Reports
Civil Rights Fraud Initiative
On Monday, May 19, 2025, the Federal government established the Civil Rights Fraud Initiative (CRFI). The memo, which can be linked to at the bottom of the webpage here, rests on the same logic as the February 14, 2025, Dear Colleague letter, a reading of which is on our website here, and can be summarized thusly:
- The connection between Students for Fair Admissions (SFA) Inc v. Fellows of Harvard, which overturned institutional race-based admissions practices is tenuous and still being litigated. Another way of saying this is that the current administration believes that the Supreme Court Decision on Students for Fair Admission means that institutions cannot have any attention paid to race at all and doing so violates Civil Rights.
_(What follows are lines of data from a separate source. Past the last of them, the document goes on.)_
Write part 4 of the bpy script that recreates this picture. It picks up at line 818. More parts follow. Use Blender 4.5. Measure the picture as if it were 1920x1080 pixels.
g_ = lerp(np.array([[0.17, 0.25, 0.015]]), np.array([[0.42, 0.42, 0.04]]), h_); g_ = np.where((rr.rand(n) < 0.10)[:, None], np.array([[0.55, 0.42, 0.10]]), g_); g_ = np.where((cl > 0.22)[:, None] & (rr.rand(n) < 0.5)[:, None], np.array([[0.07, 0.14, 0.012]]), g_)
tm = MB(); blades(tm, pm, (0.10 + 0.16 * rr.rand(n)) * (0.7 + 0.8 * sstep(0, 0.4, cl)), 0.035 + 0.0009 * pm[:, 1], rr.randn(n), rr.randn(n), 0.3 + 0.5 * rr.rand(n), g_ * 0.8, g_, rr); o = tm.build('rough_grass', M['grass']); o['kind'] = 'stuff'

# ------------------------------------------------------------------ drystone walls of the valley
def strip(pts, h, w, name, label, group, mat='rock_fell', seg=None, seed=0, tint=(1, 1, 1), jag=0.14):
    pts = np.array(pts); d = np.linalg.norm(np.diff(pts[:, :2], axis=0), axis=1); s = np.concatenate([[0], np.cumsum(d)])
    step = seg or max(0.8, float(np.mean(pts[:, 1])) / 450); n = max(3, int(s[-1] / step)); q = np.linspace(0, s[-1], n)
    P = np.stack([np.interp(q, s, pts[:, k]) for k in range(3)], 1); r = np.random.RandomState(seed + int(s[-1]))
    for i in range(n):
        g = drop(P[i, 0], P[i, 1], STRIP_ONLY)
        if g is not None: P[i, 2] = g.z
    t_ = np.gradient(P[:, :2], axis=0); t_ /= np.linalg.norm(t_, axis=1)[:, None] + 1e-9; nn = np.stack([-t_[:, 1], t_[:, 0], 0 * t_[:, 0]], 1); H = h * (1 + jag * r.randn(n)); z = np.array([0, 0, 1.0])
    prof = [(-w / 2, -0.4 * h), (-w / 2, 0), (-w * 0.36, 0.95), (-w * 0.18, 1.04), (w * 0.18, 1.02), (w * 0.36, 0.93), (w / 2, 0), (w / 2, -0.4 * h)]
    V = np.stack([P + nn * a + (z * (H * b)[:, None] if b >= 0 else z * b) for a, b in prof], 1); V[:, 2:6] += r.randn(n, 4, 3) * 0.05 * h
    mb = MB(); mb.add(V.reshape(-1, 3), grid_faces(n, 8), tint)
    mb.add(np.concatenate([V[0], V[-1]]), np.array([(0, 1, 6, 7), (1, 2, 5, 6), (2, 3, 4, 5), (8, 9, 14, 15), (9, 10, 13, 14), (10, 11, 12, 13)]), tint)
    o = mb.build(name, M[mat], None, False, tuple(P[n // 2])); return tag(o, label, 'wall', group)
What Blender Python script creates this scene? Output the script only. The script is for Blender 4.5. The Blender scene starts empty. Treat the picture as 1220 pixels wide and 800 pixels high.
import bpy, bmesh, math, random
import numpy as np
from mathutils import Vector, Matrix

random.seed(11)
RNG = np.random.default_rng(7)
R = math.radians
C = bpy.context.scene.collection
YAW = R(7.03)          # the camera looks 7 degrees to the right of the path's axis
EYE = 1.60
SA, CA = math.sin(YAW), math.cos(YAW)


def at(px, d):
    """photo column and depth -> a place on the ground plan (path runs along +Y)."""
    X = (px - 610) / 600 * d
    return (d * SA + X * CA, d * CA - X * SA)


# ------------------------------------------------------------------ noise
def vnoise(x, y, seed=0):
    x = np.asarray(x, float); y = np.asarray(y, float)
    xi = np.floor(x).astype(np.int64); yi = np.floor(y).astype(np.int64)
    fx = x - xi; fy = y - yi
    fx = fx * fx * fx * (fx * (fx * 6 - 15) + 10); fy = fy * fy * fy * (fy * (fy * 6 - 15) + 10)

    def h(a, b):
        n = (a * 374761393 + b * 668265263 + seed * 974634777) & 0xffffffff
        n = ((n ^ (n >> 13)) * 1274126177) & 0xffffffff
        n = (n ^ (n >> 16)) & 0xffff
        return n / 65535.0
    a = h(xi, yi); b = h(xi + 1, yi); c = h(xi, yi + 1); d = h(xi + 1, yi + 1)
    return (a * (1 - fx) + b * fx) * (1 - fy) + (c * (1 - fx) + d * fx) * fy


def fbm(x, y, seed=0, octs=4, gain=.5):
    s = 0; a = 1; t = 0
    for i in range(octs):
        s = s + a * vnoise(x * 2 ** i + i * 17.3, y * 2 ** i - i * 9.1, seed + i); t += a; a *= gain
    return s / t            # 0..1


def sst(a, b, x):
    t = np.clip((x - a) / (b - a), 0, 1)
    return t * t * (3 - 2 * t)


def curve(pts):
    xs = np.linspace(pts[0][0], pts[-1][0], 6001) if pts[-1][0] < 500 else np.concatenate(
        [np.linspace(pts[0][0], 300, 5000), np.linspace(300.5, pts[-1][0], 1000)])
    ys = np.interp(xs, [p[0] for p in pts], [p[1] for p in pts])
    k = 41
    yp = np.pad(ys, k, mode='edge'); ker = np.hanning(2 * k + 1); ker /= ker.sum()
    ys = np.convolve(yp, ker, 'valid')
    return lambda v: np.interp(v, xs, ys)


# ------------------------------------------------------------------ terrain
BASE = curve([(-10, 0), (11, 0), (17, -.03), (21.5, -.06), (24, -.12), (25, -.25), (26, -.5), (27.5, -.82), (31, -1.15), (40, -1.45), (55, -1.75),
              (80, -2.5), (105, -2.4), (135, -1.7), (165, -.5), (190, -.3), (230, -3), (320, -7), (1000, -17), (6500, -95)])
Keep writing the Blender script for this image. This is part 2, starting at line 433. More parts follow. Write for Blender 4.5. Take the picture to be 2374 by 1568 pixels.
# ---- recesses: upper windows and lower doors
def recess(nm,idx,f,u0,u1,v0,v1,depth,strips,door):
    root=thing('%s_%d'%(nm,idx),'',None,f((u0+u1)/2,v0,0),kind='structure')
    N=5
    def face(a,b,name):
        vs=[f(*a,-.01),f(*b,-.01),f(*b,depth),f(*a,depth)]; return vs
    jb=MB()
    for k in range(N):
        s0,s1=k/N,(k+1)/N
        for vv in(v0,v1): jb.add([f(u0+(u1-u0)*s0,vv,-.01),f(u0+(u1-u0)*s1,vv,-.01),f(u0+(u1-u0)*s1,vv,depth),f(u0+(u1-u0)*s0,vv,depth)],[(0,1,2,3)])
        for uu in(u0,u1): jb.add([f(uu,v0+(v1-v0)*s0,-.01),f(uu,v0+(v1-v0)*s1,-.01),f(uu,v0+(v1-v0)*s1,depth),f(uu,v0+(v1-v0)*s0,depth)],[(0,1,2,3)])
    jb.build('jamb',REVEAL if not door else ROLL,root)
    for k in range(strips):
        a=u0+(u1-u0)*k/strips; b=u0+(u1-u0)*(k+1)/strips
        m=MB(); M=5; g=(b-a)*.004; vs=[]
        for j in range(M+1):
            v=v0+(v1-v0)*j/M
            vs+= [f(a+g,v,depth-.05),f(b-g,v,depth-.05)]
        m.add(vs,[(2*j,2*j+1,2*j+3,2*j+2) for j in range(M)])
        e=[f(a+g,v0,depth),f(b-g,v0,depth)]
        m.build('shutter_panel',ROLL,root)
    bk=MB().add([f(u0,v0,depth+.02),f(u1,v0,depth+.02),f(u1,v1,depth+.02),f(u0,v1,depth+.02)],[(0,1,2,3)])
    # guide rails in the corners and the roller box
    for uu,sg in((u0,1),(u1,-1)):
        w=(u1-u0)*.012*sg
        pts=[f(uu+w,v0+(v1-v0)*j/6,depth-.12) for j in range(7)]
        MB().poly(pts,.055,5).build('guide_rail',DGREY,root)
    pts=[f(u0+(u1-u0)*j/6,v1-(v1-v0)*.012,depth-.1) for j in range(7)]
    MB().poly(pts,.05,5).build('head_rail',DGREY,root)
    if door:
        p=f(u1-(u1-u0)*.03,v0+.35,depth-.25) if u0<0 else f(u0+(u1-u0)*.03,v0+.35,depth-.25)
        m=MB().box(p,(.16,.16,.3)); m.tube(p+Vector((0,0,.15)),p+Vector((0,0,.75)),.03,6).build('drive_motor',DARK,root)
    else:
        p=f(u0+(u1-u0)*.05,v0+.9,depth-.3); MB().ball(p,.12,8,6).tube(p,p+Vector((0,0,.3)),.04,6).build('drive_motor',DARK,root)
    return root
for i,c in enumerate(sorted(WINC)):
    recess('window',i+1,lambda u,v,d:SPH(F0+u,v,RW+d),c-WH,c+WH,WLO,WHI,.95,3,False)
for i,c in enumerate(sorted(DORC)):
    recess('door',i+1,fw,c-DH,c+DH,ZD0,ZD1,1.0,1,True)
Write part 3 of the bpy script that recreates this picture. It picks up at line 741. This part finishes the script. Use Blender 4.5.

However:
- The clarifying memo and our reading of the memo regarding the Dear Colleague Letter basically walked back the claims that institutions were violating civil rights by attending to race in many parts of their institutions.
- Attend to language like ‘illegal diversity, equity, and inclusion’ or ‘illegal divisive concepts’ and review definitions of ‘divisive concepts’ in documents, to include our resource on Potential Responses to Inquiries; EOs on Race, Gender, and Citizenship; and Ending Racial Indoctrination, all of which illustrate institutions are most likely following law and interpretation of it.The CRFI, resting on SFA, rests heavily on Antisemitism and transgendered policies institutions may have, which is not covered in SFA. The logic is not only tenuous but false.
- The CRFI memo is operating in the vein of most other previous correspondence, making claims that institutions are doing something antithetical to Civil Rights and so need to be investigated. Some guidance:
- If your institution was not violating Civil Rights prior to January 2025, you most likely are not now. Of course, review areas where improvement is necessary. Your institution most likely has processes and procedures like Title IX and complaint processes, to include evaluations of faculty and staff that would or do catch problematic approaches to identity.
- Remember that you cannot control the behavior of all people on your campus and consider which policies need to be created versus what harm such policies being created can do, not only to your culture, but also increasing your liability.